When you brake, look to where you want the car to go – in the case of a deer, she says, that’s ideally its butt. “Hopefully, by the time you have reached the back end of the deer,” Hesse says, “it has moved on.”

If it’s a moose, however, the stakes are higher. When a car hits a moose, it typically rams its legs, flipping the body onto the windshield or the roof. Hitting a moose is often compared to running into a brick wall. “If I was going to swerve,” Hesse says, “it would be for a moose.”

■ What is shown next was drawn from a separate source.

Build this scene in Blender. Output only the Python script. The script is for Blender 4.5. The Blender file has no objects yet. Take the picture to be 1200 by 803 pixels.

And if you do make contact, don’t drive away. Pull over, and take a moment to recover. You are obligated to warn other drivers after you have collided with wildlife – if there’s a carcass on the road, says Hesse, stay “for a reasonable amount of time” and put on your four-way flashers. If the animal is wounded, don’t try to put it out of its misery. Call the RCMP or the local conservation office. And should you inclined toward free steaks, Hesse points out that, while provincial rules may vary, in B.C., it’s technically theft to stuff a carcass in your trunk without an okay from authorities: Wildlife is the property of the crown.